Professor de relações internacionais da Universidade de Nova York e especialista em Oriente Médio, Alon Ben-Meir vê o risco real de um espalhamento do conflito. “Embora os países do Golfo Árabe possam comemorar discretamente a destruição que Israel infligiu ao Irã, eles agora estão apreensivos e com medo de serem arrastados para uma guerra que não desejam”, disse à reportagem. “Qualquer guerra regional terá grandes ramificações econômicas e prejudicarão o desenvolvimento do Oriente Médio, com a interrupção de suas exportações de petróleo.”

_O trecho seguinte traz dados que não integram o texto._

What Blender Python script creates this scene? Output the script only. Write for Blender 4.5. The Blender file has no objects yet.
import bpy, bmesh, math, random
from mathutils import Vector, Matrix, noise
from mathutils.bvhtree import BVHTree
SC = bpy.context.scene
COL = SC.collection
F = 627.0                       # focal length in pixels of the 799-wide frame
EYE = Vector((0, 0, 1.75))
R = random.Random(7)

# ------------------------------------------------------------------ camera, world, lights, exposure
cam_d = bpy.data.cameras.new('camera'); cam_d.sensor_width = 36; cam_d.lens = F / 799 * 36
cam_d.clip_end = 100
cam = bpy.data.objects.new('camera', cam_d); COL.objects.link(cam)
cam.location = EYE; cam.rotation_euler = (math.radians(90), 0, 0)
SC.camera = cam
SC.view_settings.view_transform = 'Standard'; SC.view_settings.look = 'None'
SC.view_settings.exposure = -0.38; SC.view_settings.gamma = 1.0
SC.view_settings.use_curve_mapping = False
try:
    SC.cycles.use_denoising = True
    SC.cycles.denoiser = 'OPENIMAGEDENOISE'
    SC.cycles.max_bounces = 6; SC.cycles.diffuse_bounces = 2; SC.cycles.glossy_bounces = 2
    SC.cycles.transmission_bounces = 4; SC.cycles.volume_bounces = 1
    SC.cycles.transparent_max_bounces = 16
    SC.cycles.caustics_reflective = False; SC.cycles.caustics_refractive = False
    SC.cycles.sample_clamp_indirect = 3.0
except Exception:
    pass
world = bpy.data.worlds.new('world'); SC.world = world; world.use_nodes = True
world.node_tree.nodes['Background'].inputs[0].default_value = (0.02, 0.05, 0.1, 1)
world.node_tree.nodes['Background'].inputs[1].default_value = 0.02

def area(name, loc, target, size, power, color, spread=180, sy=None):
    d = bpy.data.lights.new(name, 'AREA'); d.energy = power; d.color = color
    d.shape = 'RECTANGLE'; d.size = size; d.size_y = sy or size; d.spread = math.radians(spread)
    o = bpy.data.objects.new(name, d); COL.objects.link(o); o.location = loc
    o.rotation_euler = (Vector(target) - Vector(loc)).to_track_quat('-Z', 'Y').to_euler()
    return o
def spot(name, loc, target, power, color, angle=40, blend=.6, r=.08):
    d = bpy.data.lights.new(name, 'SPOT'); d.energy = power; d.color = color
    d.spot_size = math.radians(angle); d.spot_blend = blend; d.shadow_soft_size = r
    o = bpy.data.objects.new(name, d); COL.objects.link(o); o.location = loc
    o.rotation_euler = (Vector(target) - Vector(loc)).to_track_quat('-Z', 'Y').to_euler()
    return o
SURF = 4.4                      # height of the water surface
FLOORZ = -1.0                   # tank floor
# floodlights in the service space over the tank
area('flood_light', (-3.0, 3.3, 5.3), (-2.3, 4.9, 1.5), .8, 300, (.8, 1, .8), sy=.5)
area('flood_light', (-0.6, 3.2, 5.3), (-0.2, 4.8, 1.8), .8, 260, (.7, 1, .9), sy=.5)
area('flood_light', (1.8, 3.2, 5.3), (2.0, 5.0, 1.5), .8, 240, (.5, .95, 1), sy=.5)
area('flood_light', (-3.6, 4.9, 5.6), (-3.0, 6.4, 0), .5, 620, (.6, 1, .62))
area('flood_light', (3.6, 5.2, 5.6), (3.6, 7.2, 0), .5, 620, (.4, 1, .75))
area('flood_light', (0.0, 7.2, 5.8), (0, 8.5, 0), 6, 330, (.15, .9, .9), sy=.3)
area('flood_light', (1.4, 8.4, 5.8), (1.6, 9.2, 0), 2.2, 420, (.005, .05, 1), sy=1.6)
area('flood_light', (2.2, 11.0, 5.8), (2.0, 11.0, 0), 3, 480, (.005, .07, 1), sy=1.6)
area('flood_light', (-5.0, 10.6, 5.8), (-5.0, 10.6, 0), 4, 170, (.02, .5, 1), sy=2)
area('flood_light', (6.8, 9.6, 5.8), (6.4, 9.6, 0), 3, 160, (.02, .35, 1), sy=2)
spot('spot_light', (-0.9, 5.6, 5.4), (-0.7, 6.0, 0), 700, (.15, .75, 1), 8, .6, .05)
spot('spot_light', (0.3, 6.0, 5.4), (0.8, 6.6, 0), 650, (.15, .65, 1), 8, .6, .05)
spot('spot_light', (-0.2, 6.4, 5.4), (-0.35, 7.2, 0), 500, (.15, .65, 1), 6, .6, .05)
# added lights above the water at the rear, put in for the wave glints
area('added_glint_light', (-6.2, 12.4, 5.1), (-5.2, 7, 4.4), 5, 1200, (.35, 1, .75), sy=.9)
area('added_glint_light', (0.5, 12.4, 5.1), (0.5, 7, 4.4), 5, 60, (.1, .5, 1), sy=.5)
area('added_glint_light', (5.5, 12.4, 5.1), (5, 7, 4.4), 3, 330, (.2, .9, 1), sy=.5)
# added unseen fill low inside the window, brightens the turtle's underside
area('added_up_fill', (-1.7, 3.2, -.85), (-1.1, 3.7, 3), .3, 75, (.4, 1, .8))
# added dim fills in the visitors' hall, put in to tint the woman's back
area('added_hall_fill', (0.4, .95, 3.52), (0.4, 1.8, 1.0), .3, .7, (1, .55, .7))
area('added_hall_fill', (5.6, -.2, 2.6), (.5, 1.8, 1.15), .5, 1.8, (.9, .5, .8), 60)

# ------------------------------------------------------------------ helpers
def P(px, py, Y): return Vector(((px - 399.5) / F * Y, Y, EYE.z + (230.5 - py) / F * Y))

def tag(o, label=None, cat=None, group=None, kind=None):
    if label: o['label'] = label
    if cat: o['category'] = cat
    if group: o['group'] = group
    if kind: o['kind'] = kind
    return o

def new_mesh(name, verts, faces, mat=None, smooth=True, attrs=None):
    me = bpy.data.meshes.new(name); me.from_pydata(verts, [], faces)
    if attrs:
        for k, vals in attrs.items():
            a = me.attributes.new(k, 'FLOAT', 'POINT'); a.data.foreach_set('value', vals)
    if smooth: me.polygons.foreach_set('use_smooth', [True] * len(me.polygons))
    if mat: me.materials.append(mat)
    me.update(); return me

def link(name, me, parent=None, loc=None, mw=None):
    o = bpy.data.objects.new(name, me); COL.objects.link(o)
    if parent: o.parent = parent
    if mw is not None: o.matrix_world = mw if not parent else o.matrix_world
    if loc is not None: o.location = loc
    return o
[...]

Ben-Meir não crê em uma capitulação do Irã. “Independentemente de quão esteja debilitado pela campanha de Israel de reduzir a influência do eixo de resistência do regime — formado pelo Hezbollah e pelo Hamas —, o Irã permanece como uma formidável potência militar e não vai se render. Sugerir que o aiatolá prosseguirá com as negociações, depois de ser humilhado, é uma tolice”, disse ao Correio.
Infiltração do Mossad e drones suicidas
O ataque contra o Irã, na madrugada de ontem, foi planejado durante meses e teve nuances cinematográficas. Equipes do Mossad, o serviço secreto de Israel, esconderam drones com explosivos e bombas em carros descaracterizados e penetraram o território iraniano. As aeronaves não tripuladas foram comandadas remotamente pelos agentes; algumas delas acabaram detonadas na fachada de prédios residenciais, diante das janelas de apartamentos onde moravam comandantes da Guarda Revolucionária, cientistas nucleares e comandantes militares. A chamada “Operação Leão Ascendente” teve a participação de equipes de inteligência clandestinas e contou com munições pré-posicionadas em território iraniano durante semanas ou meses. As informações foram divulgadas pelo jornal The Washington Post, que citou fontes militares de Israel.
A primeira onda de ataques compreenderia a eliminação de chefes da Guarda Revolucionária em locais conhecidos com antecedência por Israel. Horas depois, a operação se expandiu para ataques com mísseis contra instalações militares e nucleares. Os planos do Mossad se aceleraram nos últimos meses e foram finalizados no momento em que o Irã e os Estados Unidos negociavam um acordo sobre o programa nuclear.